Thursday, December 29, 2011

250,000 unique visitors - Happy New Year!

Happy New Year Everyone!
I'm happy to report that Visual6502.org has now had over a quarter of a million unique visitors!  The site has served just over 2 TB of die shot imagery and simulation data in its 15 months on the web.  We've been quiet lately, but behind the scenes there's an ever-growing buzz of activity thanks to several new folks studying chips and contributing polygons.  Their work is trickling out on our wiki, various other websites (which we really need to summarize and link to.  Check the wiki!), and in some retro computing forums.  In the New Year, we have a few fun appearances in the media lined up, and we hope to tell you a bit more about our part in two very exciting collaborations.
We expect to have new decaps and die shots in a month or so (our lab wizard is focused on his first kid, born just after Thanksgiving!), and we'll be gradually working our way through the inventory of over 200 chips sent in by donors.  Thank you donors!  We've decapped over 100 of these so far, though the die shots and de-layering (a very delicate process) will take quite a while longer to complete.
It's looking to be a great year!

Sunday, August 7, 2011

Shots of a famous speech synthesis chip.  See the die shot page for links to a programming guide and chip data sheets


Zilog CMOS Z80 - Z84C00

CMOS version of the Zilog Z80.  One of our few chips with more than a single layer of metal.

Thursday, July 28, 2011

Biggest: 80286, Smallest: UC3843P

Our largest die shot to date:  23253 x 22924 pixels, 848 MB, stitched from 455 separate 1600x1200 images.  The Intel 80286
 And our smallest chip, a Texas Instruments UC3843P
And finally, an AMD 2901 4-bit ALU

Monday, July 18, 2011

Texas Instruments TMS1000NLL Die Shots

June and July have been very busy for us, but not busy at the acid bench or microscope.  Now we're back in the lab and getting down to business, knocking a few chips off the top of the amazing pile of historic devices we've received from donors lately.  Here's a very early microcontroller from TI.

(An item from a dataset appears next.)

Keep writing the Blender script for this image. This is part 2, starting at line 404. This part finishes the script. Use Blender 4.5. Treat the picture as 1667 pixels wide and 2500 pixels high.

Keep an eye on our Chip Status List.

Friday, May 27, 2011

General Instruments SP0256-012 Speech Chip

Thanks to Kevin Horton of Indiana, USA for donating this classic speech synthesis chip.

Sunday, April 17, 2011

6800 Visual Simulation

Thanks to Jorge Cwik who's joined our preservation and modeling effort, we've got a complete set of polygons for our Motorola 68A00P, made in 1986.  Jorge worked in a standard vector drawing app, Corel Draw, and has written scripts to help with the work.  He's provided data in SVG as well as extracted a netlist for the chip.  After converting to our visual sim format, many folks on the Visual6502 team helped debug the netlist and bring the chip up in simulation.  Our wiki entry for the chip links to the simulation and other 6800 material.  Enjoy!
http://visual6502.org/wiki/index.php?title=Motorola_6800


Even better - Jorge is eager to get started on other chips, and in fact, he started modeling a famous Atari chip before discovering our project.  Way to go, Jorge!

Tuesday, April 5, 2011

Motorola 6800 delayered

We've posted a step-by-step description about what we do to look at all of a chip's parts: Motorola_6800_die_shots.html
This features five high resolution die shots of a Motorola 6800 chip as we remove layers of material one by one. Each of the die shots is aligned, so by loading them into a paint program on different layers, you can flip between them to get an idea for what's what.

We have a similar breakdown for a custom Apple Lisa chip, a 341-0064A, which is actually a National Semiconductor COP421 customized for Apple. A gate-level model of this rare chip will be a great asset for computer history.

Thursday, February 3, 2011

But Wait... There's More!

We're very happy to have received several notable chips from donors and a bit of money to help process them. This has allowed us to tune and greatly improve the de-packaging chemistry and cleaning methods at a local lab, and we've just begun to post the results. The process and turnaround has become so good that we've now de-packaged 19 plastic-encased chips, most of these in just the last two weeks. This is in addition to about 10 ceramic sandwich or metal-capped chips that we've de-packaged with mechanical, not chemical, methods. Hopefully we'll find a bit of time to write about this on our site.
For now, allow us to present:
Our largest chip, the Motorola 68000
Our tiniest but most colorful chip, the Nintendo 3193A
The three voices of the Commodore 8580 SID
The loopy concentric transistors of the RCA 1802
And finally, for Valentine's Day, the lovely pink MOS 6522

Now, to start de-layering and vectorizing!